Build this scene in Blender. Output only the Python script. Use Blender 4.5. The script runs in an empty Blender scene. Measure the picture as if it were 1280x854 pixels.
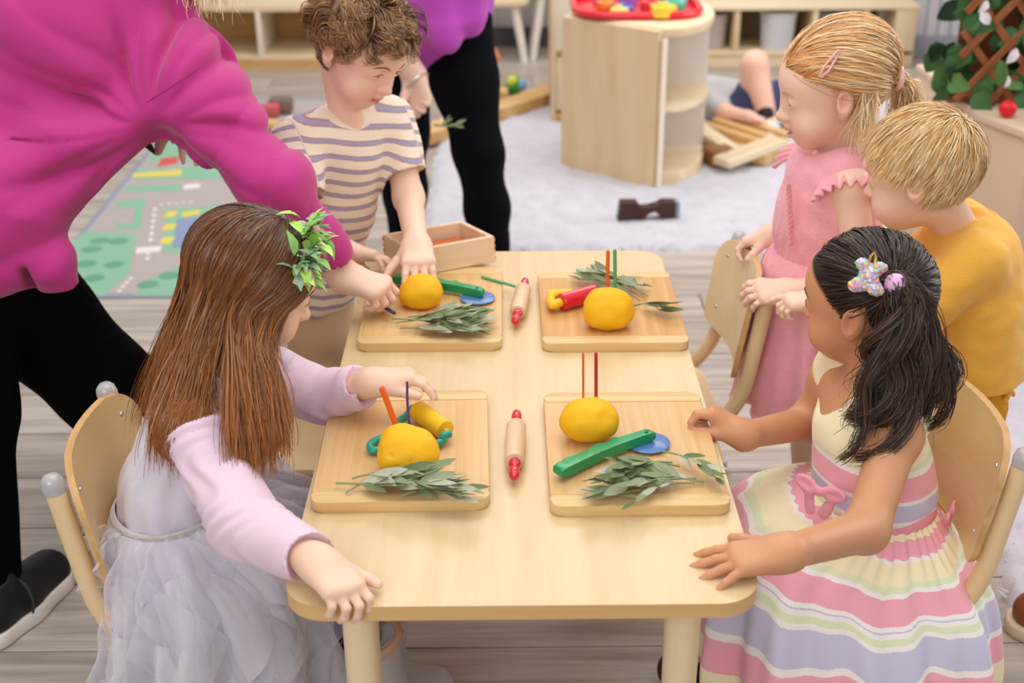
import bpy, bmesh, math, random
import numpy as np
from mathutils import Vector, Matrix, Euler

# ------------------------------------------------------------------ camera
C = bpy.context.scene.collection
SC = bpy.context.scene
cam_data = bpy.data.cameras.new('camera')
cam = bpy.data.objects.new('camera', cam_data)
C.objects.link(cam)
SC.camera = cam
YAW, PITCH, ROLL = 0.00485128, 0.43887779, -0.00584153
fwd = Vector((math.sin(YAW) * math.cos(PITCH), math.cos(YAW) * math.cos(PITCH), -math.sin(PITCH)))
rgt = Vector((math.cos(YAW), -math.sin(YAW), 0.0))
upv = rgt.cross(fwd)
r2 = rgt * math.cos(ROLL) + upv * math.sin(ROLL)
u2 = upv * math.cos(ROLL) - rgt * math.sin(ROLL)
cam.matrix_world = Matrix(((r2.x, u2.x, -fwd.x, 0.0), (r2.y, u2.y, -fwd.y, 0.0), (r2.z, u2.z, -fwd.z, 1.497), (0, 0, 0, 1)))
cam_data.sensor_width = 36.0
cam_data.lens = 1650.0 / 1280.0 * 36.0
cam_data.clip_end = 60
cam_data.dof.use_dof = True
cam_data.dof.focus_distance = 2.0
cam_data.dof.aperture_fstop = 3.8

# ------------------------------------------------------------------ light
SC.view_settings.view_transform = 'Standard'
SC.view_settings.look = 'None'
SC.view_settings.gamma = 1.0
SC.view_settings.use_curve_mapping = False
SC.view_settings.exposure = 0.0
w = bpy.data.worlds.new('world'); SC.world = w; w.use_nodes = True
w.node_tree.nodes['Background'].inputs[0].default_value = (1.0, 0.965, 0.93, 1)
w.node_tree.nodes['Background'].inputs[1].default_value = 0.70
def area(name, loc, target, sx, sy, power, col):
    d = bpy.data.lights.new(name, 'AREA'); d.shape = 'RECTANGLE'; d.size = sx; d.size_y = sy
    d.energy = power; d.color = col
    o = bpy.data.objects.new(name, d); C.objects.link(o); o.location = loc
    o.rotation_euler = (Vector(target) - Vector(loc)).to_track_quat('-Z', 'Y').to_euler()
    return o
area('ceiling_light', (0.1, 2.0, 2.75), (0.1, 2.0, 0.0), 2.4, 2.0, 34, (1.0, 0.96, 0.91))
area('ceiling_light', (0.3, 5.0, 2.75), (0.3, 5.0, 0.0), 2.4, 2.0, 52, (1.0, 0.97, 0.93))
area('window_light', (3.3, 3.6, 1.75), (0.4, 2.2, 0.5), 2.4, 1.5, 48, (0.96, 0.98, 1.0))

area('front_window_light', (-0.9, -1.25, 1.95), (0.0, 2.0, 0.45), 2.6, 1.3, 46, (1.0, 0.98, 0.95))

random.seed(7)
RNG = np.random.default_rng(11)
PI = math.pi

# ------------------------------------------------------------------ materials
def lin(h):
    if not isinstance(h, str): return tuple(h)
    h = h.lstrip('#'); o = []
    for i in (0, 2, 4):
        c = int(h[i:i + 2], 16) / 255.0
        o.append(c / 12.92 if c <= 0.04045 else ((c + 0.055) / 1.055) ** 2.4)
    return tuple(o)
MATS = {}
def new_mat(name):
    m = bpy.data.materials.new(name); m.use_nodes = True
    return m, m.node_tree, m.node_tree.nodes['Principled BSDF']
def setp(b, **k):
    for n, v in k.items():
        b.inputs[n.replace('_', ' ')].default_value = v
def mat(name, col, rough=0.6, spec=0.4, metal=0.0, bump=0.0, bscale=200.0, var=0.0, vscale=8.0, sheen=0.0, sss=0.0, coat=0.0, alpha=1.0, trans=0.0):
    if name in MATS: return MATS[name]
    m, t, b = new_mat(name)
    c = lin(col) + (1.0,)
    setp(b, Base_Color=c, Roughness=rough, Metallic=metal, Alpha=alpha)
    b.inputs['Specular IOR Level'].default_value = spec
    b.inputs['Coat Weight'].default_value = coat
    b.inputs['Transmission Weight'].default_value = trans
    if sheen: b.inputs['Sheen Weight'].default_value = sheen; b.inputs['Sheen Roughness'].default_value = 0.5
    if sss:
        b.inputs['Subsurface Weight'].default_value = sss
        b.inputs['Subsurface Radius'].default_value = (0.010, 0.004, 0.002)
        b.inputs['Subsurface Scale'].default_value = 1.0
    tc = t.nodes.new('ShaderNodeTexCoord')
    if var:
        n = t.nodes.new('ShaderNodeTexNoise'); n.inputs['Scale'].default_value = vscale; n.inputs['Detail'].default_value = 4
        t.links.new(tc.outputs['Object'], n.inputs['Vector'])
        mx = t.nodes.new('ShaderNodeMix'); mx.data_type = 'RGBA'
        mx.inputs[6].default_value = tuple(min(1, x * (1 + var)) for x in c[:3]) + (1,)
        mx.inputs[7].default_value = tuple(x * (1 - var) for x in c[:3]) + (1,)
        t.links.new(n.outputs['Fac'], mx.inputs[0]); t.links.new(mx.outputs[2], b.inputs['Base Color'])
    if bump:
        n = t.nodes.new('ShaderNodeTexNoise'); n.inputs['Scale'].default_value = bscale; n.inputs['Detail'].default_value = 3
        t.links.new(tc.outputs['Object'], n.inputs['Vector'])
        bp = t.nodes.new('ShaderNodeBump'); bp.inputs['Strength'].default_value = bump; bp.inputs['Distance'].default_value = 0.002
        t.links.new(n.outputs['Fac'], bp.inputs['Height']); t.links.new(bp.outputs['Normal'], b.inputs['Normal'])
    MATS[name] = m
    return m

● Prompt
Repeat the lines above, starting at the first and stopping after the line that holds "from mathutils import Vector, Matrix, Euler", with the pictures left out.

● Result of this exercise
Build this scene in Blender. Output only the Python script. Use Blender 4.5. The script runs in an empty Blender scene. Measure the picture as if it were 1280x854 pixels.
import bpy, bmesh, math, random
import numpy as np
from mathutils import Vector, Matrix, Euler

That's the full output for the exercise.